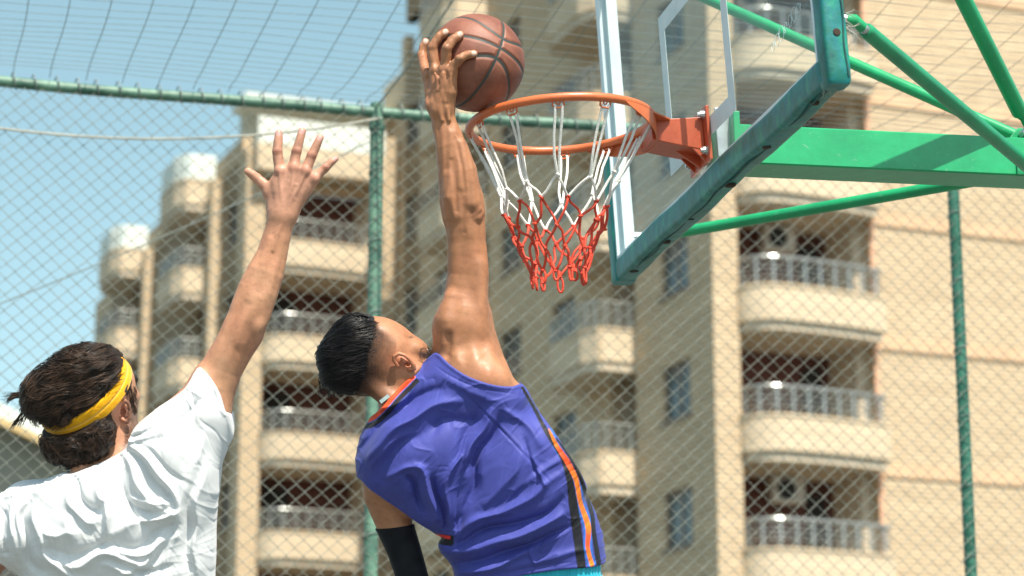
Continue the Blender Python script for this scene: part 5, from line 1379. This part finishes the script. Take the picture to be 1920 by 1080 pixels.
def lg_color(V):
    P2 = np.c_[V[:, 0], -V[:, 2]]
    n = vnoise(V, 80, 13)[:, None] * .5 + .5; C = np.array([.46, .240, .138]) * (1 - .22 * n) + np.array([.10, .02, .01]) * n
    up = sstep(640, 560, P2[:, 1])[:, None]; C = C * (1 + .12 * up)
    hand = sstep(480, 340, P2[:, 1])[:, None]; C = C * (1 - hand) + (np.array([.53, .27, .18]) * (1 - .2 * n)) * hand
    vn = sstep(.35, .95, vnoise(V, 13, 15, 2))[:, None]; C = C * (1 - .14 * vn)
    for q in fing2:
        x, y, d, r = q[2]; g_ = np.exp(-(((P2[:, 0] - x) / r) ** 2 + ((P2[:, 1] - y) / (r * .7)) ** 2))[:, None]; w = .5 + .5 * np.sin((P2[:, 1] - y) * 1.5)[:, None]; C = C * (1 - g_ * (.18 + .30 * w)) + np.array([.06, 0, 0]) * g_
        x, y, d, r = q[-1]; p = pt(x, y, d); u_ = np.array([q[-1][0] - q[-2][0], 0, -(q[-1][1] - q[-2][1])]); u_ = u_ / np.linalg.norm(u_); c = p + np.array([0, -r * .8, 0]) - u_ * r * .1
        g_ = sstep(r * .9, r * .6, np.linalg.norm(V - c, axis=1))[:, None]; C = C * (1 - g_) + np.array([.62, .36, .33]) * g_
        g_ = np.exp(-(np.linalg.norm(V - p - u_ * r * .4, axis=1) / (r * 1.1)) ** 2)[:, None] * .35; C = C * (1 - g_) + np.array([.62, .24, .17]) * g_
    for (x, y, d, r) in mc:
        g_ = np.exp(-((P2[:, 0] - x) ** 2 + (P2[:, 1] - y) ** 2) / 49)[:, None] * .35; C = C * (1 - g_) + np.array([.52, .20, .14]) * g_
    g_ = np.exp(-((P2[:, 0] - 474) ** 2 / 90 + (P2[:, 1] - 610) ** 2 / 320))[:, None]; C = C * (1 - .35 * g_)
    # forearm hair
    sp_ = np.sin(V[:, 0] * 1.9 + V[:, 2] * .9 + 3 * np.sin(V[:, 2] * .6)) * np.sin(V[:, 2] * 1.1 - V[:, 0] * .8); m_ = (sstep(410, 440, P2[:, 1]) * sstep(600, 540, P2[:, 1]))[:, None]; C = C * (1 - .13 * m_ * np.clip(sp_, 0, 1)[:, None])
    # beard and sideburn
    jx = sstep(240, 246, P2[:, 0] + .10 * (P2[:, 1] - 780) + 1.5 * vnoise(V, 8, 3, 1)) * sstep(742, 762, P2[:, 1] + .4 * (262 - P2[:, 0])); sb = sstep(238, 243, P2[:, 0]) * sstep(258, 250, P2[:, 0]) * sstep(722, 734, P2[:, 1]) * sstep(786, 770, P2[:, 1])
    bd_ = np.clip(jx * .93 + sb * .95, 0, .96) * sstep(-24, -12, V[:, 1] - e2y + 10 * 0 + 12)
    chk = sstep(770, 752, P2[:, 1]) * sstep(254, 259, P2[:, 0]); bd_ = bd_ * (1 - chk); bd_ = np.maximum(bd_, .93 * sstep(236, 243, P2[:, 0] + 2 * vnoise(V, 8, 4, 1)) * sstep(774, 786, P2[:, 1]))
    sp2 = .75 + .25 * np.sin(V[:, 0] * 2.7 + V[:, 1]) * np.sin(V[:, 2] * 2.3); g_ = (bd_ * sp2 * (P2[:, 1] < 860) * (P2[:, 1] > 680))[:, None]; C = C * (1 - g_) + np.array([.03, .02, .017]) * g_
    g_ = np.exp(-(((P2[:, 0] - 233) / 13) ** 2 + ((P2[:, 1] - 771) / 24) ** 2))[:, None] * .55 * (V[:, 1] < -24)[:, None]; C = C * (1 - g_) + np.array([.58, .22, .16]) * g_
    return np.clip(C, .01, 1)
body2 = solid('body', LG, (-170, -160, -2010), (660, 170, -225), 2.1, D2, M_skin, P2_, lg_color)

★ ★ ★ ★

AIM »
Give back exactly the lines running from the line that contains "x, y, d, r = q[2];" through the line that contains "g_ = np.exp(-((P2[:, 0] - x)", and nothing outside them.

ANSWER TO THIS TASK »
        x, y, d, r = q[2]; g_ = np.exp(-(((P2[:, 0] - x) / r) ** 2 + ((P2[:, 1] - y) / (r * .7)) ** 2))[:, None]; w = .5 + .5 * np.sin((P2[:, 1] - y) * 1.5)[:, None]; C = C * (1 - g_ * (.18 + .30 * w)) + np.array([.06, 0, 0]) * g_
        x, y, d, r = q[-1]; p = pt(x, y, d); u_ = np.array([q[-1][0] - q[-2][0], 0, -(q[-1][1] - q[-2][1])]); u_ = u_ / np.linalg.norm(u_); c = p + np.array([0, -r * .8, 0]) - u_ * r * .1
        g_ = sstep(r * .9, r * .6, np.linalg.norm(V - c, axis=1))[:, None]; C = C * (1 - g_) + np.array([.62, .36, .33]) * g_
        g_ = np.exp(-(np.linalg.norm(V - p - u_ * r * .4, axis=1) / (r * 1.1)) ** 2)[:, None] * .35; C = C * (1 - g_) + np.array([.62, .24, .17]) * g_
    for (x, y, d, r) in mc:
        g_ = np.exp(-((P2[:, 0] - x) ** 2 + (P2[:, 1] - y) ** 2) / 49)[:, None] * .35; C = C * (1 - g_) + np.array([.52, .20, .14]) * g_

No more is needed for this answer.